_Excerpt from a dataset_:
— begin —

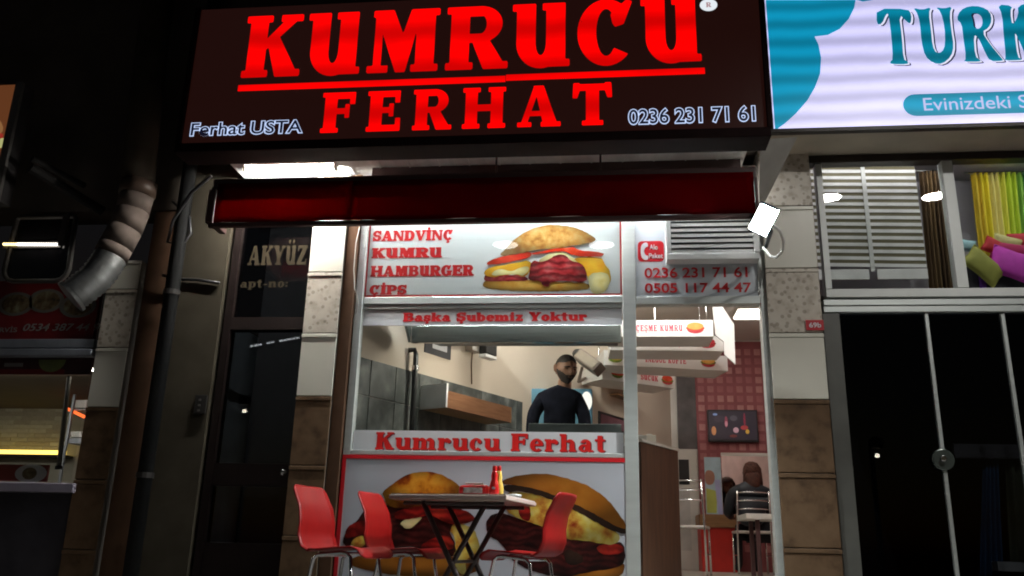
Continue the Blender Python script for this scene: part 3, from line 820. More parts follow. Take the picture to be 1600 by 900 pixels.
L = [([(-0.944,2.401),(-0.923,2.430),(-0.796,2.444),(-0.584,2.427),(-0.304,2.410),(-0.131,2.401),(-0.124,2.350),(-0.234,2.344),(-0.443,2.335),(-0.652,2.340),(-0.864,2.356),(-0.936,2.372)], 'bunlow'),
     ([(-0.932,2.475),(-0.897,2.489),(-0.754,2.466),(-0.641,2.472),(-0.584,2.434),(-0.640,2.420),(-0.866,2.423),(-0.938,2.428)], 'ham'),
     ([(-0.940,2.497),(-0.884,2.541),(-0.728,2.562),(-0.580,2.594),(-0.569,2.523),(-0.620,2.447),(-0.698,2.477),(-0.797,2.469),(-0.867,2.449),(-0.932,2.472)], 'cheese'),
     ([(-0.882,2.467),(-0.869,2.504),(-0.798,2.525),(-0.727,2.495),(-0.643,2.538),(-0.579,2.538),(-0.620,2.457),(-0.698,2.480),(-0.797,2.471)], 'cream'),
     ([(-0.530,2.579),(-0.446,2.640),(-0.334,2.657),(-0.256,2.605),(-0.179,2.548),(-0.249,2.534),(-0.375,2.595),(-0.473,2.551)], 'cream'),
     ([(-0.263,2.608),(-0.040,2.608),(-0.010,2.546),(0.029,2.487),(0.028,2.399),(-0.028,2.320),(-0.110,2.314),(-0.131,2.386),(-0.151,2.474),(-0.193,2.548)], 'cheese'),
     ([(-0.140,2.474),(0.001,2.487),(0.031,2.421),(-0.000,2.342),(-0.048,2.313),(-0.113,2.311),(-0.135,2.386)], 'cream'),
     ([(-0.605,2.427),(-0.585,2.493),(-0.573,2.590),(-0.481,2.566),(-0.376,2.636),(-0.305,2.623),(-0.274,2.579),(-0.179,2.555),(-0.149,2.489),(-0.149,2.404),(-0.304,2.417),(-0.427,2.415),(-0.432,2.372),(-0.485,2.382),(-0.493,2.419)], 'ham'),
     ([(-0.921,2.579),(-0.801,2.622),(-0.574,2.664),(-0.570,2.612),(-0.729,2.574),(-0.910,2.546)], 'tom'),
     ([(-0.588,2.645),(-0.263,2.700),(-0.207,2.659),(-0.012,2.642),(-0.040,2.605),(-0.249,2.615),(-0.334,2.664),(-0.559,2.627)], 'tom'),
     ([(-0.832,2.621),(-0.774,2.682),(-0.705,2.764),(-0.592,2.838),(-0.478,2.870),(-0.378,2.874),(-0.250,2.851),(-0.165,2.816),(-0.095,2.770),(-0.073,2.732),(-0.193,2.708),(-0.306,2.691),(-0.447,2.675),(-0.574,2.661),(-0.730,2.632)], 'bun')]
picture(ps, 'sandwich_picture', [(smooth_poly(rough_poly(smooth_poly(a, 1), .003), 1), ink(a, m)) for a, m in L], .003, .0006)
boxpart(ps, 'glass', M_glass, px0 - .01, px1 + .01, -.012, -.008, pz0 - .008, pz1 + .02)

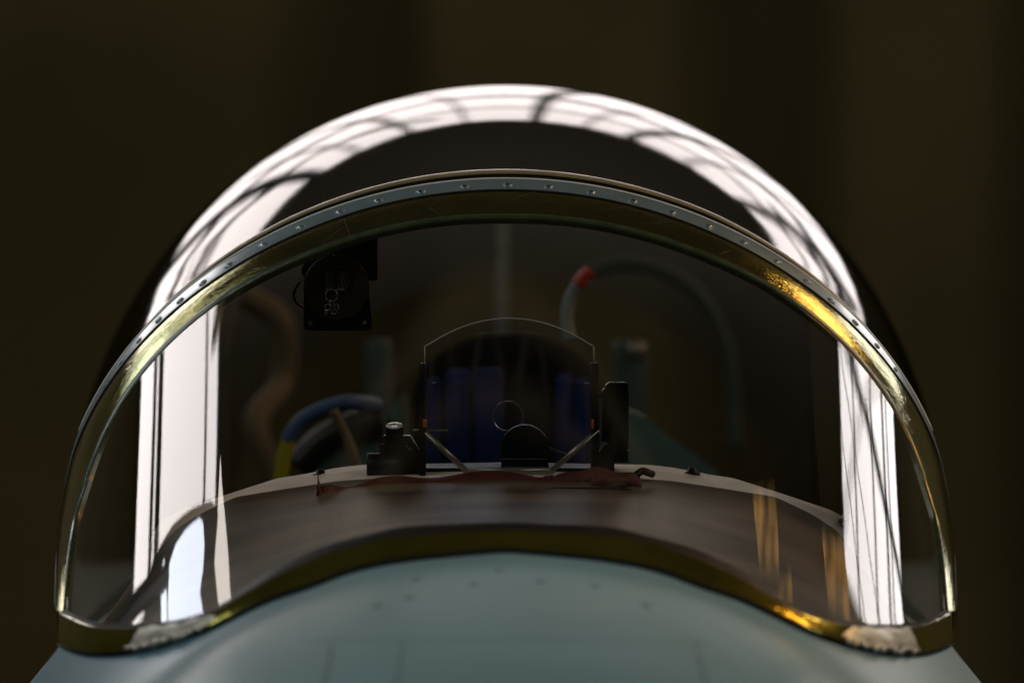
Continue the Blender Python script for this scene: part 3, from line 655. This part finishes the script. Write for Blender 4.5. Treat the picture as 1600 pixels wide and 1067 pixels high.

— end —

_Instruction_:
Scan the material above for the string "Continue" and return the lines that hold it.

_Right answer_:
Continue the Blender Python script for this scene: part 3, from line 820. More parts follow. Take the picture to be 1600 by 900 pixels.
Continue the Blender Python script for this scene: part 3, from line 655. This part finishes the script. Write for Blender 4.5. Treat the picture as 1600 pixels wide and 1067 pixels high.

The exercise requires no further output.